Walking along the paths which lead on for miles, we come every few hundred yards on another hamlet of a few houses. Some of these are evidently new and freshly decorated, while others are abandoned, and a heap of broken household objects is lying on the ground, showing that the death of one of the village elders has caused it to be deserted. As the evening approaches, the life becomes more active, fires are kindled, and the natives busy themselves cooking and eating food. In the dancing season, towards dusk, groups of men and women foregather, singing, dancing, and beating drums.

When we approach the natives closer and scan their personal appearance, we are struck—if we compare them with their Western neighbours—by the extreme lightness of their skin, their sturdy, even lumpy stature, and a sort of soft, almost effete general impression which their physique produces. Their fat, broad faces, their squashed noses, and frequently oblique eyes, make them appear quaint and grotesque rather than impressively savage. Their hair, not so woolly as that of the pure Papuans, nor growing into the enormous halo of the Motuans, is worn in big mops, which they often cut at the sides so as to give the head an oblong, almost cylindrical shape. Their manner is shy and diffident, but not unfriendly—rather smiling and almost servile, in very great contrast to the morose Papuan, or the unfriendly, reserved South Coast Mailu or Aroma. On the whole, they give at first approach not so much the impression of wild savages as of smug and self-satisfied bourgeois.

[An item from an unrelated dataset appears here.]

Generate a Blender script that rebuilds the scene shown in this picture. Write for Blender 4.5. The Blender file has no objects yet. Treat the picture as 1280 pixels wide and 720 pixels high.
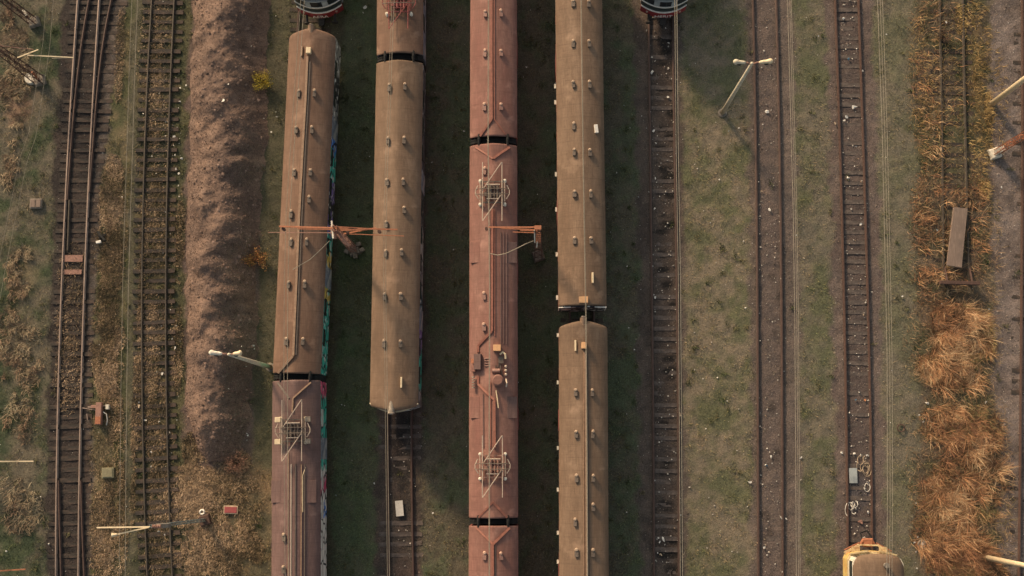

Their ornaments are much less elaborate and more toned down than those of their Western neighbours. Belts and armlets plaited of a dark brown fern vine, small red shell disks and turtle shell rings as ear ornaments are the only permanent, every-day decorations worn. Like all Melanesians of Eastern New Guinea, they are quite cleanly in their persons, and a personal approach to them does not offend any of our senses. They are very fond of red hibiscus flowers stuck in their hair, of scented flower wreaths on their head, of aromatic leaves thrust into their belts and armlets. Their grand, festive head-dress is extremely modest compared with the enormous erections of feathers used by the Western tribes, and consists mainly of a round halo of white cockatoo feathers stuck into their hair (see [Plate V] and [VI]).

In olden days, before the advent of white men, these pleasant, apparently effete people were inveterate cannibals and head-hunters, and in their large war-canoes they carried on treacherous, cruel raids, falling upon sleeping villages, killing man, woman and child, and feasting on their bodies. The attractive stone circles in their villages were associated with their cannibal feasts.[6]

The traveller, who could settle down in one of their villages and remain there sufficiently long to study their habits and enter into their tribal life, would soon be struck by the absence of a well recognised general authority. In this, however, the natives resemble not only the other Western Melanesians of New Guinea, but also the natives of the Melanesian Archipelago. The authority in the Southern Massim tribe, as in many others, is vested in the village elders. In each hamlet the eldest man has a position of personal influence and power, and these collectively would in all cases represent the tribe and carry out and enforce their decisions—always arrived at in strict accord with tribal tradition.

Deeper sociological study would reveal the characteristic totemism of these natives, and also the matrilineal construction of their society. Descent, inheritance, and social position follow the female line—a man always belongs to his mother’s totemic division and local group, and inherits from his mother’s brother. Women also enjoy a very independent position, and are exceedingly well treated, and in tribal and festive affairs they play a prominent part (see Plates [V] and [VI]). Some women, even, owing to their magical powers, wield a considerable influence.[7]

The sexual life of these natives is extremely lax. Even when we remember the very free standard of sex morals in the Melanesian tribes of New Guinea, such as the Motu or the Mailu, we still find these natives exceedingly loose in such matters. Certain reserves and appearances which are usually kept up in other tribes, are here completely abandoned. As is probably the case in many communities where sex morals are lax, there is a complete absence of unnatural practices and sex perversions. Marriage is concluded as the natural end of a long and lasting liaison.[8]

These natives are efficient and industrious manufacturers, and great traders. They own large sea-going canoes, which, however, they do not manufacture themselves, but which they import from the Northern Massim district, or from Panayati. Another feature of their culture, which we shall meet again, consists of their big feasts, called So’i (see Plates [V] and [VI]), associated with mortuary celebrations and with a special mortuary taboo called gwara. In the big inter-tribal trading of the Kula, these feasts play a considerable rôle.

This general, and necessarily somewhat superficial description, is meant to give the reader a definite impression of these tribes, provide them, so to speak, with a physiognomy, rather than to give a full account of their tribal constitution. For this the reader is referred to Professor C. G. Seligman’s treatise, our main source of knowledge on the Melanesians of New Guinea. The above sketch refers to what Professor Seligman calls the Southern Massim, or more exactly to the portion marked off in the Ethnographic sketch [Map No. III] as “V, the Southern Massim”—the inhabitants of the Easternmost mainland and the adjacent archipelago.